-- begin Available data --

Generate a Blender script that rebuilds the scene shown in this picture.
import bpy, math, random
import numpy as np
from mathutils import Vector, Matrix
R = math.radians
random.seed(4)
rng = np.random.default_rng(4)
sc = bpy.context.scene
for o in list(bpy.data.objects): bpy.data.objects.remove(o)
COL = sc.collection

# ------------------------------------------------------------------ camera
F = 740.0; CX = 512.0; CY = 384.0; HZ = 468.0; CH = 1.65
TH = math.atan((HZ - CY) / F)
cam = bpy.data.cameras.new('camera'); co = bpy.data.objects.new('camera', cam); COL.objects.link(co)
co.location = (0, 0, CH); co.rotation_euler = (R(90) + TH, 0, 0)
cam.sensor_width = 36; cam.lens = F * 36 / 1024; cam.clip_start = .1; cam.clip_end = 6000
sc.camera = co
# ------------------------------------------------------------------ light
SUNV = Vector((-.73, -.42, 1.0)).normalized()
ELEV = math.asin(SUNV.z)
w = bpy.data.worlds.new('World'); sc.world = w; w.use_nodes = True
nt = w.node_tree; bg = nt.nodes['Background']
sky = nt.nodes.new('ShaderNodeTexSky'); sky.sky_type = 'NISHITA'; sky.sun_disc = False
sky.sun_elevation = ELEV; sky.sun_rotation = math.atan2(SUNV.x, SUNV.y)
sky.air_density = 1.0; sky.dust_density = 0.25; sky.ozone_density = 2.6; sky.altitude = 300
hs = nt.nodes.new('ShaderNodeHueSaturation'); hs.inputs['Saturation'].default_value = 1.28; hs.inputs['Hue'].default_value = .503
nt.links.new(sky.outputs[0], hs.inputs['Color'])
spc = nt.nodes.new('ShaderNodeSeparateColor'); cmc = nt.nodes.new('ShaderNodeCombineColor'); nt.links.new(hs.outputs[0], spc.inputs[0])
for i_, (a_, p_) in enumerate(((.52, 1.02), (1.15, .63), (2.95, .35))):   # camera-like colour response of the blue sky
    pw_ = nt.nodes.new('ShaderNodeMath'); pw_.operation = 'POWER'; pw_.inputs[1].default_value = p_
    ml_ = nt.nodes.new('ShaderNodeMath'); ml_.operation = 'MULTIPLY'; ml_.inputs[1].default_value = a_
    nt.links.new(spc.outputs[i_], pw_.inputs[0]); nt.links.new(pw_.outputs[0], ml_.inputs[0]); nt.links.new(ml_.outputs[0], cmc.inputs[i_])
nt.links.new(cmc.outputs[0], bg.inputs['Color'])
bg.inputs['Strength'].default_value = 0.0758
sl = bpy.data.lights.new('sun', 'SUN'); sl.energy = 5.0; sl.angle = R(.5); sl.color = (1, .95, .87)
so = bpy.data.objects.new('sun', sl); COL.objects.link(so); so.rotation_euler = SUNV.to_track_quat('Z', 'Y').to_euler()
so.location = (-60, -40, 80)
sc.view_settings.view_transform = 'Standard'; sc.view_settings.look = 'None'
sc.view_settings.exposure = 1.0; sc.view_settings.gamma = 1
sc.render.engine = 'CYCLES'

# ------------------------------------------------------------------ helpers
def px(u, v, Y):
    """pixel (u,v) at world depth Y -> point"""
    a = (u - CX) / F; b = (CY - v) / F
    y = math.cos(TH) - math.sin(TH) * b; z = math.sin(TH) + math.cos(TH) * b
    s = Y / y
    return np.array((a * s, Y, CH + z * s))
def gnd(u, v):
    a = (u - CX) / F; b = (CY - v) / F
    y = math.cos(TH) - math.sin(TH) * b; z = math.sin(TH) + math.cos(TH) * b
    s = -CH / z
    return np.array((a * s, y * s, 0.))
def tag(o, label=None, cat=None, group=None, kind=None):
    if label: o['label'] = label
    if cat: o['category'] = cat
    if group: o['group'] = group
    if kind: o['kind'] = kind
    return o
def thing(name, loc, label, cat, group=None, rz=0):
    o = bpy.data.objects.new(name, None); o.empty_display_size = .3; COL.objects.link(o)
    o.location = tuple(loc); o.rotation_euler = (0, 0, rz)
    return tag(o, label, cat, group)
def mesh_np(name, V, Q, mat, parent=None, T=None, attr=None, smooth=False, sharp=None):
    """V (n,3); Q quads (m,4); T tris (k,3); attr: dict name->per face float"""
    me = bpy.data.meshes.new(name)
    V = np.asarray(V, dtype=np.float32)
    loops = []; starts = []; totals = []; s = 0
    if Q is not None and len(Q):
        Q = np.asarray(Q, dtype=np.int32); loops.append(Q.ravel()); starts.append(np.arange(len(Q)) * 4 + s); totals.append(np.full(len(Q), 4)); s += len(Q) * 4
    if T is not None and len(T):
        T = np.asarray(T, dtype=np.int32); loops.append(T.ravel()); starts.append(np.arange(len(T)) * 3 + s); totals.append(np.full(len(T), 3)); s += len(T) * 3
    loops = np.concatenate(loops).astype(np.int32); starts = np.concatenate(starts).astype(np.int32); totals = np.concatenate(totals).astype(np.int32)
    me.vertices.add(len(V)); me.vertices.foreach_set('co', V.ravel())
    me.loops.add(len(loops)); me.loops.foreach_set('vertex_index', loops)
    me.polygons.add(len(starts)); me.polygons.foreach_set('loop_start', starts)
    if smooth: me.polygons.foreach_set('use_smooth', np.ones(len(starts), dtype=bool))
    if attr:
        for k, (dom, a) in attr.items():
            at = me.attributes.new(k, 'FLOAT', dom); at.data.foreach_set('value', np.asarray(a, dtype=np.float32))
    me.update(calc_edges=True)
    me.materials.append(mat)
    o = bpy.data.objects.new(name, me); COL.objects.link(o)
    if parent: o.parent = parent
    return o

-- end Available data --

Your objective:
Repeat exactly, please, each line from the beginning of the data through the line with "COL = sc.collection" in it, and only those lines.

Full answer:
Generate a Blender script that rebuilds the scene shown in this picture.
import bpy, math, random
import numpy as np
from mathutils import Vector, Matrix
R = math.radians
random.seed(4)
rng = np.random.default_rng(4)
sc = bpy.context.scene
for o in list(bpy.data.objects): bpy.data.objects.remove(o)
COL = sc.collection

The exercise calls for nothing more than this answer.